> [Collected data]:
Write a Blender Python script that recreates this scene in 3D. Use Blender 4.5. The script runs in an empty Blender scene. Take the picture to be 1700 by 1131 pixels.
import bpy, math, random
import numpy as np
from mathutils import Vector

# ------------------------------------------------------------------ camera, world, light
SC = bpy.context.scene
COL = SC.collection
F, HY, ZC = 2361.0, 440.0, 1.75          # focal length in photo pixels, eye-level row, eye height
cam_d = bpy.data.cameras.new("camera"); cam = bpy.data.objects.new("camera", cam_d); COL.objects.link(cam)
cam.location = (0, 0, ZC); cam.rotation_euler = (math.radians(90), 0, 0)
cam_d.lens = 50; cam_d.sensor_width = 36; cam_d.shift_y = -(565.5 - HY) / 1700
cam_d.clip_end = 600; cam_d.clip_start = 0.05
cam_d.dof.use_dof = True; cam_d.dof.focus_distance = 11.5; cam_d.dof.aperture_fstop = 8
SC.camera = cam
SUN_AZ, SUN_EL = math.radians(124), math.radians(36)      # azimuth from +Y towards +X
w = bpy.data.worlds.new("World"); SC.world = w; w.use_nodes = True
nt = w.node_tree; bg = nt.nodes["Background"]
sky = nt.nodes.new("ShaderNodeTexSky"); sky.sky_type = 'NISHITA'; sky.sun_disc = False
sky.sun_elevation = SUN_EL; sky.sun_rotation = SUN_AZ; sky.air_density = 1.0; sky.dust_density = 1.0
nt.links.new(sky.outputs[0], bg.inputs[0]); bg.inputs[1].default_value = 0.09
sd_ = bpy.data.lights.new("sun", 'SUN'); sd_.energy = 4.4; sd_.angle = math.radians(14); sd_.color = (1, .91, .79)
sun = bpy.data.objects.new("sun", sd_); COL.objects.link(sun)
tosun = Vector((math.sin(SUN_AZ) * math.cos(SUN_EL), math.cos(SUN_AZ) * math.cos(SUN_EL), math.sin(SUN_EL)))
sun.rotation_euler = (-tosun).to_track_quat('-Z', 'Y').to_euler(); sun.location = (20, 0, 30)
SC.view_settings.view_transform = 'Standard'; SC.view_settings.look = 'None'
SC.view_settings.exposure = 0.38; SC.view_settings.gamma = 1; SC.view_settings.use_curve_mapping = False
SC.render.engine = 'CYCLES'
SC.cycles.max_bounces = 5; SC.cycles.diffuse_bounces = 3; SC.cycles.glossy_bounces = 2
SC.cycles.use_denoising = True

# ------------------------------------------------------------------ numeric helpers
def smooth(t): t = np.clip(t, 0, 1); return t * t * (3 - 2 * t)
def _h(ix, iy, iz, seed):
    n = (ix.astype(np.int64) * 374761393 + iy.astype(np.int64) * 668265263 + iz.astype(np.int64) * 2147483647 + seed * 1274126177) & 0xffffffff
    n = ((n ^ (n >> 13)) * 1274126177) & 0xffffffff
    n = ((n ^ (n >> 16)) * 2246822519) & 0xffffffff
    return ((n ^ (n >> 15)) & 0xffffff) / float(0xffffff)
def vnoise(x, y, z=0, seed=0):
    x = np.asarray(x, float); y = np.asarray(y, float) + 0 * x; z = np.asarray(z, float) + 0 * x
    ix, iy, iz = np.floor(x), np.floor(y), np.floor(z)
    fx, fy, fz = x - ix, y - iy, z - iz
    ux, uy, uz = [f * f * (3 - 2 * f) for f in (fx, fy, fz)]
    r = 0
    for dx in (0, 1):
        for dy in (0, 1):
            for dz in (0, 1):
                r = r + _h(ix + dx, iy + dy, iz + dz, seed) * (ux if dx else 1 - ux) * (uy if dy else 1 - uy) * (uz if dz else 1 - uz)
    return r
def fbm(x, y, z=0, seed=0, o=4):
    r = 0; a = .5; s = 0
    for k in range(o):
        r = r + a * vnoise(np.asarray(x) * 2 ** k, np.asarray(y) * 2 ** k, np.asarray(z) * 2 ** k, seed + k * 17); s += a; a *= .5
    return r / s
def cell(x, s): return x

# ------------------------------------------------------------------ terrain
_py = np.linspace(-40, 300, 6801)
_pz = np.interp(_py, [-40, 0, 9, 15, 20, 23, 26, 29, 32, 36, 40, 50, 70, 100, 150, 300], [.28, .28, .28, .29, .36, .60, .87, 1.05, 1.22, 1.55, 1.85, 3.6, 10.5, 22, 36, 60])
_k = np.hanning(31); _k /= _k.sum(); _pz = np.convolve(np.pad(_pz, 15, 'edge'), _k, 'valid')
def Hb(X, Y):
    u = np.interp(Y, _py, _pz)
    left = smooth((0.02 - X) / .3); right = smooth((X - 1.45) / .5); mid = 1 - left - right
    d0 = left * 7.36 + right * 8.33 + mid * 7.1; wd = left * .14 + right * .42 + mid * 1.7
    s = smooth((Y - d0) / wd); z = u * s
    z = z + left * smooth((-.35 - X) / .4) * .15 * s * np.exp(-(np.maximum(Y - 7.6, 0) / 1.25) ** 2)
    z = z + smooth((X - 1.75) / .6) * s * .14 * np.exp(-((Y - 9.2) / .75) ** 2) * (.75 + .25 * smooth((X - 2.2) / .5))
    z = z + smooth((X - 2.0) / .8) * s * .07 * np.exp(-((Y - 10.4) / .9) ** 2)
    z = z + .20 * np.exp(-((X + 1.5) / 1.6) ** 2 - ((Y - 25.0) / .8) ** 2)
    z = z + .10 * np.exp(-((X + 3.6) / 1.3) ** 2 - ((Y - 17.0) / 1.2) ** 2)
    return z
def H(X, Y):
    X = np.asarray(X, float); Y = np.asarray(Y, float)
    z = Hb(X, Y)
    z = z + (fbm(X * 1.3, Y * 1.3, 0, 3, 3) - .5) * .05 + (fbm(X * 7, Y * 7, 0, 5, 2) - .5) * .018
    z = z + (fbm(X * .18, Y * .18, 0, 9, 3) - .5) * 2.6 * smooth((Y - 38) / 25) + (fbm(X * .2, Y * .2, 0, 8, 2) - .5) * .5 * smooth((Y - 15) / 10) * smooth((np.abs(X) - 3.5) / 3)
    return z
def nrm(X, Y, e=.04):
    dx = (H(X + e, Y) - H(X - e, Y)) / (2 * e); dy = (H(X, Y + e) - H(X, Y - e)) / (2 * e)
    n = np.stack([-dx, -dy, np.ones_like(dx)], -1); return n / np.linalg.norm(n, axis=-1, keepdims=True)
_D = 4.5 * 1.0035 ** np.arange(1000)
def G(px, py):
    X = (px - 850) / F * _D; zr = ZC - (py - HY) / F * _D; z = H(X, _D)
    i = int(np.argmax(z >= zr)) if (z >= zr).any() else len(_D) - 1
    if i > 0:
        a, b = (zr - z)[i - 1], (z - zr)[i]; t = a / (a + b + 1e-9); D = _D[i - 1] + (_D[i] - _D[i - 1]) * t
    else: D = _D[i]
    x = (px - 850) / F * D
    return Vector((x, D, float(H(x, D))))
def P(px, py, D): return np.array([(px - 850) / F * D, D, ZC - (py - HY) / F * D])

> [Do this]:
Copy out only the lines running from the beginning of the data to the line with "from mathutils import Vector", both ends included.

> [Response]:
Write a Blender Python script that recreates this scene in 3D. Use Blender 4.5. The script runs in an empty Blender scene. Take the picture to be 1700 by 1131 pixels.
import bpy, math, random
import numpy as np
from mathutils import Vector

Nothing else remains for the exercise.